Experimental and numerical investigation of a propeller with three-dimensional inflow

The goal is to study the three-dimensional (3-D) flow produced by a propeller operating in a 3-D approach flow representative of pusher-prop arrangements on aircraft or underwater vehicles. The research involves both numerical predictions and wind-tunnel experiments. The specific nonuniform inflow studied is generated by a varying mesh screen disk of one large-diameter mesh, one smaller-diameter mesh, and a 30-deg mesh wedge aligned with the tip of the wedge and the centers of the two circular screens matching. This inflow is similar to the wake behind a slender axisymmetric body with a slender planar appendage. The propeller has three blades, and is "self-propell ed" with respect to the drag of the screen disk. The testing is divided into two main parts.

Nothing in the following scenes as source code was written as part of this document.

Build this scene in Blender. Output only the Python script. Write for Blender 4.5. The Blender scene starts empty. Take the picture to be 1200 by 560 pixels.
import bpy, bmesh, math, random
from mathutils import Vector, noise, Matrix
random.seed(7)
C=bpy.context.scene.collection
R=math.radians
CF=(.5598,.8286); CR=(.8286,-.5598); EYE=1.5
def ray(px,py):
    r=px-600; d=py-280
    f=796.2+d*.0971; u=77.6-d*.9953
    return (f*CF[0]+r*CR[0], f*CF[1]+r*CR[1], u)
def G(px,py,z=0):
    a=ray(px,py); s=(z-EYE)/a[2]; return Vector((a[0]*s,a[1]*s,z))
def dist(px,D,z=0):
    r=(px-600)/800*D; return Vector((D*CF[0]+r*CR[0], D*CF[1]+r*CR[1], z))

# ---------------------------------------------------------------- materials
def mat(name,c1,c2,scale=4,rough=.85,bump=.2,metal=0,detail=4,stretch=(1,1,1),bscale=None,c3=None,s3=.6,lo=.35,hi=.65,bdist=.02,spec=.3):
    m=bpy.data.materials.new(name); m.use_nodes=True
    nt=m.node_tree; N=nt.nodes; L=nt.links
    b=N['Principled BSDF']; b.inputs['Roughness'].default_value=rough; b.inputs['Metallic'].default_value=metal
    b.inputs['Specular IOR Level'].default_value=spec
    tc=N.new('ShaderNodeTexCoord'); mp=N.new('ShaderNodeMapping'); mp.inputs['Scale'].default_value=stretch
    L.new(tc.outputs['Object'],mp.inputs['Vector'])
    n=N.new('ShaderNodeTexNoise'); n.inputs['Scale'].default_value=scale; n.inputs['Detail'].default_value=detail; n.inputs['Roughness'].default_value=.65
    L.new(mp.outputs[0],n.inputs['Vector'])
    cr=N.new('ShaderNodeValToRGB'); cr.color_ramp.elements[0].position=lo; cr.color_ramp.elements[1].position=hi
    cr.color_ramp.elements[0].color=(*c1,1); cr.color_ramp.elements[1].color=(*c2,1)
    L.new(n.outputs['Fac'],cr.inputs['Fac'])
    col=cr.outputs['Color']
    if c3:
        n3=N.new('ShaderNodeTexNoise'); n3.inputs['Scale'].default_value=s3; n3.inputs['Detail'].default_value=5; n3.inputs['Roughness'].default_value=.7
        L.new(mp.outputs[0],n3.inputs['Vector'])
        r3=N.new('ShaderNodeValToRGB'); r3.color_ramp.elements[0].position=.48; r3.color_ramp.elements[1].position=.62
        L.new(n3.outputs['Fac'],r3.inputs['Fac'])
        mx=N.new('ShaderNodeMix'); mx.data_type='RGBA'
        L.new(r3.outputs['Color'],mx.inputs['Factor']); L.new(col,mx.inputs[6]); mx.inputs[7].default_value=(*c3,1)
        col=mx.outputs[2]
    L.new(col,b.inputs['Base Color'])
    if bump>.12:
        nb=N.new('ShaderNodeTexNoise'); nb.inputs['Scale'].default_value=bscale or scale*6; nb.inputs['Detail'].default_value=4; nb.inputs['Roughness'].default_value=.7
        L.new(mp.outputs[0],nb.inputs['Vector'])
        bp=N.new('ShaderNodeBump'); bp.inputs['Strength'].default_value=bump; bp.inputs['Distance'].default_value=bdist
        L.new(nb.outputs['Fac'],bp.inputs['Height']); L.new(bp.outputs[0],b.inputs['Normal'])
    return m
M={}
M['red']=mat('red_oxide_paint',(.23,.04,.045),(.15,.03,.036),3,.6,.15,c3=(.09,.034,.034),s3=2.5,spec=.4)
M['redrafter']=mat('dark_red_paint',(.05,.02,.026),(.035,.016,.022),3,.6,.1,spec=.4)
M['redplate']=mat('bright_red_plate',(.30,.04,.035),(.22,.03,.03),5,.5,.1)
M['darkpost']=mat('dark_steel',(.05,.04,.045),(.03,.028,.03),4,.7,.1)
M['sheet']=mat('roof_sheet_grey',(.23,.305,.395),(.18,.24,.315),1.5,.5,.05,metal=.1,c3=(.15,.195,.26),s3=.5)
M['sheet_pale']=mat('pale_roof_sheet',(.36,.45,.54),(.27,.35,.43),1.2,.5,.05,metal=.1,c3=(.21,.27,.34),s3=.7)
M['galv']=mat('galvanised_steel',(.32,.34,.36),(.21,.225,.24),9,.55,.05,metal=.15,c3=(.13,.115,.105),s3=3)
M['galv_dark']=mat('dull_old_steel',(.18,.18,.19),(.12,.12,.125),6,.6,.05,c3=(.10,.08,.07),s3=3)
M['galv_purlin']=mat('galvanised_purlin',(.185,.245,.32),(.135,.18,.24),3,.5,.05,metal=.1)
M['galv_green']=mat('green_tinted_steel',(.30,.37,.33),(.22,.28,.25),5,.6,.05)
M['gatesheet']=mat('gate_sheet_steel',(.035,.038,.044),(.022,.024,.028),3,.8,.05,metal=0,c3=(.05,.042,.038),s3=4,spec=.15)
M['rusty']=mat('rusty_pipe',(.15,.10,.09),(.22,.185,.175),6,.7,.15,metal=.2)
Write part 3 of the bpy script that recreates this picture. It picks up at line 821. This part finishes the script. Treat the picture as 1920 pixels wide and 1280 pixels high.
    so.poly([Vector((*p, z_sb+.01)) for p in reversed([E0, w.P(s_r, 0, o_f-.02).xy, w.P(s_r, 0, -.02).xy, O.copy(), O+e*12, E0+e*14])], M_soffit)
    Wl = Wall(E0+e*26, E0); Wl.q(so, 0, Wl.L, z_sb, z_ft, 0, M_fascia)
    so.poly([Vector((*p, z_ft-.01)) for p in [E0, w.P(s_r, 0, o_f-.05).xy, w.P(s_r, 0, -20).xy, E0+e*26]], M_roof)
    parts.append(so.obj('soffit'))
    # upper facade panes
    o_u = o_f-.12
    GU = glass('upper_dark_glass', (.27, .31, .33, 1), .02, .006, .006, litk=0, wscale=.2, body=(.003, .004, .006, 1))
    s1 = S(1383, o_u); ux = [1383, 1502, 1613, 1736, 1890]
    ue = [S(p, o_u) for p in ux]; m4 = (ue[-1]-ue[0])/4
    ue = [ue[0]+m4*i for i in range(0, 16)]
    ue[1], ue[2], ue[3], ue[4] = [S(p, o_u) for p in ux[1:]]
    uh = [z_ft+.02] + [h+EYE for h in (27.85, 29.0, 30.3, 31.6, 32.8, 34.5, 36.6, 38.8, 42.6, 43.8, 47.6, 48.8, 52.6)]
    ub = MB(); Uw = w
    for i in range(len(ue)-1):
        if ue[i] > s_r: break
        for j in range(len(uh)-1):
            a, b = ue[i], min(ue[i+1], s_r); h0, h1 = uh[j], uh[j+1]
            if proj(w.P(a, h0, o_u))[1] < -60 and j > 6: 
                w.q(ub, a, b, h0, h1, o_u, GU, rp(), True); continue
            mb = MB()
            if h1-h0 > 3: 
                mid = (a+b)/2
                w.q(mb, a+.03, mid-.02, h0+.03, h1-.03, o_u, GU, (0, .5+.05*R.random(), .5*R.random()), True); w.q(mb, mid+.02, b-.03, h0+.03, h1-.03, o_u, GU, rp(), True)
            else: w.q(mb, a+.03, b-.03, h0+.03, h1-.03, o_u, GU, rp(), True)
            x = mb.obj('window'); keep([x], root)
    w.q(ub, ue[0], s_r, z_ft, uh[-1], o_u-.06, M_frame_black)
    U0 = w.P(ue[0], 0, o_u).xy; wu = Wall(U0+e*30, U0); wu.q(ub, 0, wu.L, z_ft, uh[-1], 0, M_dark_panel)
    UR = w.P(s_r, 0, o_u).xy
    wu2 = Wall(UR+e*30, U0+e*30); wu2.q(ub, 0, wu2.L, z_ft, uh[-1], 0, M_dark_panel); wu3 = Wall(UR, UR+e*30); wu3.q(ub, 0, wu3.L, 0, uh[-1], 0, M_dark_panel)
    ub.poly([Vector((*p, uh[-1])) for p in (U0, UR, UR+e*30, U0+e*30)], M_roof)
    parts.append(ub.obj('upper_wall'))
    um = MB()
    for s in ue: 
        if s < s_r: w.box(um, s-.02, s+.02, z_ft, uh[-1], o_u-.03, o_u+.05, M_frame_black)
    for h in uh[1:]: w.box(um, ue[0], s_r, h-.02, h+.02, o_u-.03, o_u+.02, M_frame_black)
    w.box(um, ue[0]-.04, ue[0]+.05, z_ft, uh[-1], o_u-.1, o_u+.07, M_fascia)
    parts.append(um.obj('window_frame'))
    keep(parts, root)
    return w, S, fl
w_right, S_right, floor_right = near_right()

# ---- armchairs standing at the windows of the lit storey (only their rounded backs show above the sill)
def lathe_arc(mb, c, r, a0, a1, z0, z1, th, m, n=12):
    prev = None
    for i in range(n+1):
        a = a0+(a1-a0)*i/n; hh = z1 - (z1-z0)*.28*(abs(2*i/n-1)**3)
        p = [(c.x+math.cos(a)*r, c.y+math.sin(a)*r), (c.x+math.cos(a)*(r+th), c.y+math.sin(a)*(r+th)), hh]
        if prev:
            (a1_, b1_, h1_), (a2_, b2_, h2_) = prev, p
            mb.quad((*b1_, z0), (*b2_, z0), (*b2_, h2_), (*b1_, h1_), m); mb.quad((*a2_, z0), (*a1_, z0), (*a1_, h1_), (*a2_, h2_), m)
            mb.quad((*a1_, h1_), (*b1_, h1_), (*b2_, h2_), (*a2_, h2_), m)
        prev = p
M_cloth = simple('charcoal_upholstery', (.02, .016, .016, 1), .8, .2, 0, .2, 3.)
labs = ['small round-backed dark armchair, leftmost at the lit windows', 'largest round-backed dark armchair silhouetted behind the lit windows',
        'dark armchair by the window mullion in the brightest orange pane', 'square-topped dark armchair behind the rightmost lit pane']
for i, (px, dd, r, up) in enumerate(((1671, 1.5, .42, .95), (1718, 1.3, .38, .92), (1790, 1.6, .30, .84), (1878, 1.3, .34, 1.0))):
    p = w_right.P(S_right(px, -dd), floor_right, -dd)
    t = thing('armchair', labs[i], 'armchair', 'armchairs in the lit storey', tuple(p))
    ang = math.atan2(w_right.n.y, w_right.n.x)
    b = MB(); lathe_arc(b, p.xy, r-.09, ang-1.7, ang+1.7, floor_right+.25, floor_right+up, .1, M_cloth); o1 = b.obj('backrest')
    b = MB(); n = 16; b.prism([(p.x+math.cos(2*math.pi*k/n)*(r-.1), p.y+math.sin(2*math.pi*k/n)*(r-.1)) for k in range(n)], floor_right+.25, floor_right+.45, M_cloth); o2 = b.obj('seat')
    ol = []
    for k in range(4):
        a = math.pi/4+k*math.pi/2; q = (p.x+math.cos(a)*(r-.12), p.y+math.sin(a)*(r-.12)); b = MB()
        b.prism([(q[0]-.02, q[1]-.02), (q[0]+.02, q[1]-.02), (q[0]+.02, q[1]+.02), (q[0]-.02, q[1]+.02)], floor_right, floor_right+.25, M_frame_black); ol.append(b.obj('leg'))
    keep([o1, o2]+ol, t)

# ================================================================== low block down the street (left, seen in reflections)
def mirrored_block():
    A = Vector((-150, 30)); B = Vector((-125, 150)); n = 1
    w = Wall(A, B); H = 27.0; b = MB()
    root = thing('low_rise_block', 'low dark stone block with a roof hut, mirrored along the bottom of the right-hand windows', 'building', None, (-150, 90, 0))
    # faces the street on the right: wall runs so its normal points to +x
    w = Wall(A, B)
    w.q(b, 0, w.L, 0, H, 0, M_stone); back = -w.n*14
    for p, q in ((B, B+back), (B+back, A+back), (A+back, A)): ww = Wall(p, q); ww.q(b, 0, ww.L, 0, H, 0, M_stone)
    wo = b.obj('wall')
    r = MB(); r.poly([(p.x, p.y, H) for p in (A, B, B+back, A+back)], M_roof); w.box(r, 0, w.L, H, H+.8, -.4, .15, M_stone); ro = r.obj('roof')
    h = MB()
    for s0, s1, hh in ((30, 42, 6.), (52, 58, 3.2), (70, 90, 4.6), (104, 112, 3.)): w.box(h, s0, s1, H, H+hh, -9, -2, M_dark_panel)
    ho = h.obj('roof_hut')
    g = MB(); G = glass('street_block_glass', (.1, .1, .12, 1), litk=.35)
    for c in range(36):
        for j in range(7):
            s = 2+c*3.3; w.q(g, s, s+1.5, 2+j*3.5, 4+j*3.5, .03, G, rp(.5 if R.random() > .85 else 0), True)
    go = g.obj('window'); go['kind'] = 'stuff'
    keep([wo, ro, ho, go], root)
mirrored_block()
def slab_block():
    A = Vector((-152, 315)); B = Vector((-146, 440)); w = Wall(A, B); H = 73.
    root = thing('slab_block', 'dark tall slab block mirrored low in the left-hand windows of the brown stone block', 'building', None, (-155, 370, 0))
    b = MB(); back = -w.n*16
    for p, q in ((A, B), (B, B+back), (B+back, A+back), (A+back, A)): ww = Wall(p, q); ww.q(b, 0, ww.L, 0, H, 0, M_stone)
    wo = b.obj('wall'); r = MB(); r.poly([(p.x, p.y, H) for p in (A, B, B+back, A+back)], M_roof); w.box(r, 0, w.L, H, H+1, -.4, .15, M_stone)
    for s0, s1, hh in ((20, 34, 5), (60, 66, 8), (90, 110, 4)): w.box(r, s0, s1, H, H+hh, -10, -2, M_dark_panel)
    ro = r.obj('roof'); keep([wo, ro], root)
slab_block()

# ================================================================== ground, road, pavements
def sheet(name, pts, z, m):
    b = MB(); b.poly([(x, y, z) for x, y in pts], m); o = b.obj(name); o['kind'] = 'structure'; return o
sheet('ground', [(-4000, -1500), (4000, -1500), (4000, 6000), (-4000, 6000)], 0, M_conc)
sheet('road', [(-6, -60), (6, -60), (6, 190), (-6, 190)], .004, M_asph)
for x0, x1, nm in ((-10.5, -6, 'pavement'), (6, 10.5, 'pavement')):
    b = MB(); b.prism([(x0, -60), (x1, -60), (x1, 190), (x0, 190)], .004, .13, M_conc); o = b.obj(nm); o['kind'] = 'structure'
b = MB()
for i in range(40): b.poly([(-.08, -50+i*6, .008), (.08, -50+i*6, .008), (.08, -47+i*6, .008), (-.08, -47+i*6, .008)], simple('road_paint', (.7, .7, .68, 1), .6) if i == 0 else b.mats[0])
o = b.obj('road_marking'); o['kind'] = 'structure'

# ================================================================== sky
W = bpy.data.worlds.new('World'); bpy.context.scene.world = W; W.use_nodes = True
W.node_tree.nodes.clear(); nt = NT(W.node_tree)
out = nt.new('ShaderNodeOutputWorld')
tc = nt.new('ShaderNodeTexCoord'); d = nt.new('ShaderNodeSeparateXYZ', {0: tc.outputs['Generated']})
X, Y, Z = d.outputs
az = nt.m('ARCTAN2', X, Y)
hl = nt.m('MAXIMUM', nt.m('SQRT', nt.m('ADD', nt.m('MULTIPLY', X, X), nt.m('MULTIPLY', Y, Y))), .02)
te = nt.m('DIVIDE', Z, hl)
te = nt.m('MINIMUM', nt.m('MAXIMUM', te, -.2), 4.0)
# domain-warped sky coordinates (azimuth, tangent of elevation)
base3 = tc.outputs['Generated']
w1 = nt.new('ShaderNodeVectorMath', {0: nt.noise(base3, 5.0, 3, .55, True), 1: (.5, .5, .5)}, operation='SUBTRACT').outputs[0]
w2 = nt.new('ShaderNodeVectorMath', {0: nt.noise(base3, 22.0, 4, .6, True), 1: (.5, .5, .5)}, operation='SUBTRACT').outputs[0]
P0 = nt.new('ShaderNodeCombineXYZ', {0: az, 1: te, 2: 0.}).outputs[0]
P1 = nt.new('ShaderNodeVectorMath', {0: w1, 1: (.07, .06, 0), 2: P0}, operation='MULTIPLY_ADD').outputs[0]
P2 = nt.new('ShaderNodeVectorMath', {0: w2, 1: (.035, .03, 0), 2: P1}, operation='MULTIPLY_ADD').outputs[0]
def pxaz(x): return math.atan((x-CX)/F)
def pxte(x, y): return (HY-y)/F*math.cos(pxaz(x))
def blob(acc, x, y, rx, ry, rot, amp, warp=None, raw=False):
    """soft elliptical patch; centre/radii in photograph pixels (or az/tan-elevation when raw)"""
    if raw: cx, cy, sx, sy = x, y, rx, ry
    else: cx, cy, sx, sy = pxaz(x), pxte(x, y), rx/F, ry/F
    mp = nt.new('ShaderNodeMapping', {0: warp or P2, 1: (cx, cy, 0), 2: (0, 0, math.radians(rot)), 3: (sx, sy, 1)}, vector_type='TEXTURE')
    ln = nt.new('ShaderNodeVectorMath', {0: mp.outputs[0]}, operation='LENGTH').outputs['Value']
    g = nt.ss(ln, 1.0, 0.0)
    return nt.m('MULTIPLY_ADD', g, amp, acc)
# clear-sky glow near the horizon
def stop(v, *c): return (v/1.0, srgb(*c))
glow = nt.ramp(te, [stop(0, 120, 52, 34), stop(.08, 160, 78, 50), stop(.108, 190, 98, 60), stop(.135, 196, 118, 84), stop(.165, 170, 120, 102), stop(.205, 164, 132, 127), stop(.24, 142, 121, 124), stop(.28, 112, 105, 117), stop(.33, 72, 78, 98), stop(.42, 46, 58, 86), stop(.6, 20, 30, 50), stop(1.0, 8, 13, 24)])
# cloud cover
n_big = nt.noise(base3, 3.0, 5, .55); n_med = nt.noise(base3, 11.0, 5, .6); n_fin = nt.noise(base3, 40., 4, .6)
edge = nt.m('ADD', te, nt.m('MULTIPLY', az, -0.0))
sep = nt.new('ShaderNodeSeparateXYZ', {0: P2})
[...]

The first deals with propeller performance and the condition needed to reach a self-propelled mode. The second part is the measurement of the mean and turbulent flow downstream of the propeller for two axial locations, x/D - 0.025 and 0.5. The computational work is part of a step-by-step approach to development of a method for analysis of propeller flowfields with three-dimensional inflows of increasing complexity. The fully elliptic, 3-D, Reynolds-averaged, steady-state, primitive-variables Navier-Stokes equations are solved by a Penalty Finite-Element Method. Turbulence modeling is through the integrated turbulence-kinetic-energy (TKE) model. The length scale is algebraically related to the axial velocity profiles. The propeller is modeled as an actuator disk. The mesh disk is modeled as a distribution of axial-body forces, which are related to the local "drag". Generally, the agreement achieved between predictions and experiment is considered excellent for a 3-D, turbulent flow of this complexity.